On the long drive to Rexburg to get my car registered in Idaho, I listened to a couple of talks from Emerson (though I do not plan on ever moving back…yet do I continue to be an Idaho resident) They were inspiring, so I have to quote them here. He had a talk on circles that sounded great, but I was mainly drawn to his remarks in a talk entitled “The American Scholar“.
The first time I listened to this, I almost fell asleep, until a few good quotes came along. The 2nd time I listened to it, I realized he had a very reasonable organization to his thoughts. The third time, I was enthralled. I found he was speaking about the american scholar’s influences (nature, books, experience) and responsibilities.
On books, he said:
“As no air-pump can by any means make a perfect vacuum, so neither can any artist entirely exclude the conventional, the local, the perishable from his book, or write a book of pure thought, that shall be as efficient, in all respects, to a remote posterity, as to contemporaries, or rather to the second age. Each age, it is found, must write its own books.”
Interesting; more inspiring:
Books are the best of things, well used; abused, among the worst. What is the right use? What is the one end, which all means go to effect? They are for nothing but to inspire.
Then Emerson goes on to explain that “The one thing in the world, of value, is the active soul…The soul active sees absolute truth; and utters truth, or creates”. Here Emerson is urging that books are meant to inspire us to action. Not to become simple bookworms.
When he goes on to talk of experience he comments further that “Action is with the scholar subordinate, but it is essential. Without it, he is not yet man. Without it, thought can never ripen into truth.” Then my favorite part: “The true scholar grudges every opportunity of action past by, as a loss of power.” Why is this a loss of power? Certainly knowledge is power, and we learn by doing, but I don’t think Emerson was just referring to, say, applying a particular theory to a single vocation. In his talk he speaks of the scholar as being balanced. This means reaching beyond one narrow discipline or one slice of humanity. We thus build a “vocabulary” of life, as he explains later:
“Life is our dictionary. Years are well spent in country labors; in town,–in the insight into trades and manufactures; in frank intercourse with many men and women; in science; in art; to the one end of mastering in all their facts a language by which to illustrate and embody our perceptions. I learn immediately from any speaker how much he has already lived, through the poverty or the splendor of his speech. “
How often do I realize that I am simply looking at things with short-sighted vision? Very often, even with friends or people I’ve known for some time, I misjudge; I assume I know their motives when I do not. Emerson, I think, encourages the kind of experience that wears away at the misconceptions of inexperience. “A great soul should be strong to live, as well as strong to think.” This refining experience is so much needed in an intolerant world.

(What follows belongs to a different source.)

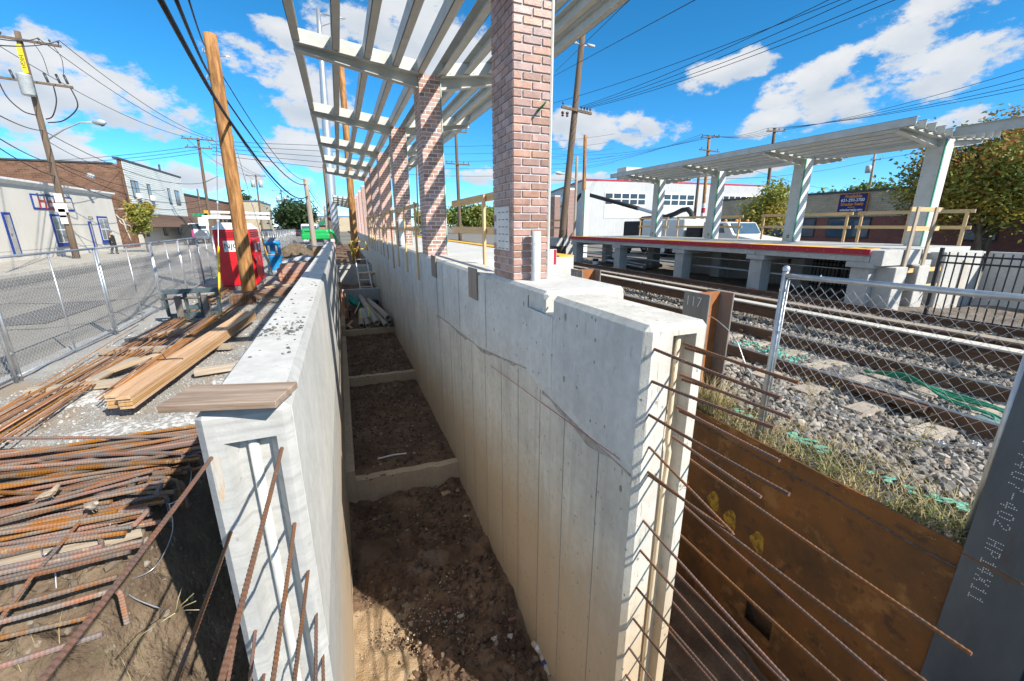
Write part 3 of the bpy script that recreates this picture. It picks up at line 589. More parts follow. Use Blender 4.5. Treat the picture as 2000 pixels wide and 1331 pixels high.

Further, on this note, Emerson comments on the literary shift of focus from concern only for the exotic to the local:
“I ask not for the great, the remote, the romantic; what is doing in Italy or Arabia; what is Greek art, or Provencal minstrelsy; I embrace the common, I explore and sit at the feet of the familiar, the low. Give me insight into to-day, and you may have the antique and future worlds.”
As it relates to life experience, it does not seem necessary to travel to Europe or Africa to “live.” Try understanding what’s under your nose, for – in Emerson’s words – “things near are not less beautiful and wondrous than things remote. The near explains the far…there is no trifle; there is no puzzle; but one design unites and animates the farthest pinnacle and the lowest trench.”
Ah, refreshing to not have to look far to gain relevant understanding; also refreshing is the thought that the kind of understanding Emerson argues for is broad and hard-earned through life experience. That seems inspiring partly because it is so attainable – I am alive, and thus able to try.